You have to feel bad for the TRPA.Wait! Don’t throw those tomatoes! I mean, they have about the toughest public relations job out there. Here is an outfit with a government-mandated mission to improve the environment, and every time they pursue a law aimed at improving the environment, they get, well, tomatoes thrown at them.

The PR nightmare is so extreme, their executive director sat before the South Lake Tahoe City Council on Tuesday, and sort of … testified. Reminds me of baseball slugger Mark McGwire getting grilled in the Senate during those unnecessary steroid hearings, “I plead the fifth,” he repeatedly repeated, veins bulging out of his giant neck. At least John Singlaub didn’t plead the fifth.

The Tahoe Regional Planning Agency is temporarily stumbling in its effort to get back into the good graces of Lake Tahoe residents. I say temporarily because they have made a good-faith effort during the Singlaub years to be more communicative, and try to resolve the complaints plaguing them over the decades.

Of course, there are those who will never see the agency as a legitimate organization – the TRPA basically answers to no one, and is governed by appointees, some of whom come from outside the basin – but the agency deserves credit for at least caring about its image, and trying to shed the appearance of being a oligarchy, divining wisdom from scientific experiments and imposing it on the peasants (homeowners trying to install a new driveway).

But, to a degree, it may be a hopeless effort.

Julie Regan, spokeswoman for the TRPA, is a true believer and has helped improve the agency’s public image, but whenever she, or anybody else, tries to talk about the good the TRPA does, some people’s eyes glaze over. Longtime homeowners still have nightmares about trying to get permits to build decks. Or, worse yet, they have built decks illegally, at night, in total silence, afraid … afraid the squirrels might report them … and then they’ll have to pay a $10,000 fine.

That’s the type of thinking the TRPA is battling, whether it is accurate or not. And they have endeavored to improve the process, making it easier, as it should be, to build a deck for example.

Or those dreaded Better Management Practices. The TRPA says we have to put them in this year, even if our house is old. So homeowners don’t get grandfathered in, and to a lot of people that ain’t fair. What if we all had to do earthquake upgrades, or fireproof roofs, or EPA certified woodstoves, etc., etc. Those types of policies don’t make friends, but they are compatible with TRPA’s mission. If people didn’t want the TRPA, they should have called then-Gov. Ronald Reagan. If they don’t want it now, I’m sure California Assemblyman Tim Leslie is willing to listen. But don’t be mad at the leopard for having spots.

Let’s face it, if the TRPA does anything, it is going to piss people off. And that’s the conflict the agency will always have to deal with.

The new, sixth shorezone proposal being considered for adoption actually increases the number of piers and buoys, and ends the moratorium, but that’s not what people are talking about.

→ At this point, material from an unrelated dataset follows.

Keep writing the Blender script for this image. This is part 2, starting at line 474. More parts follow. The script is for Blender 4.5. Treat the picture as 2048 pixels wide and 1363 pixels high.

They are talking about a proposal to ban motorized boats in Emerald Bay one day a week a couple months a year. It’s why Singlaub is getting the McGwire treatment.

People see the proposed ban as ridiculous, but then the TRPA doesn’t get credit for softening its hardline stance on piers and buoys. The TRPA may have shot itself in the foot, but they’re just trying to do their thing. If you took a public poll, most people would probably say we don’t need any more shorezone rules, but then what would TRPA do with all those employees and planners.

Out of fairness to the government agency people love to hate, I think residents should take a broader view. Without the TRPA there would be a freeway through South Tahoe, homes would dot every available inch of space, and the number of highrise hotel casinos at Stateline would have multiplied. The lake would be surrounded by marinas, buoys and piers, and you wouldn’t be able to see 5 feet deep.

Of course we could have done much of this without the TRPA, but then where would we throw the tomatoes?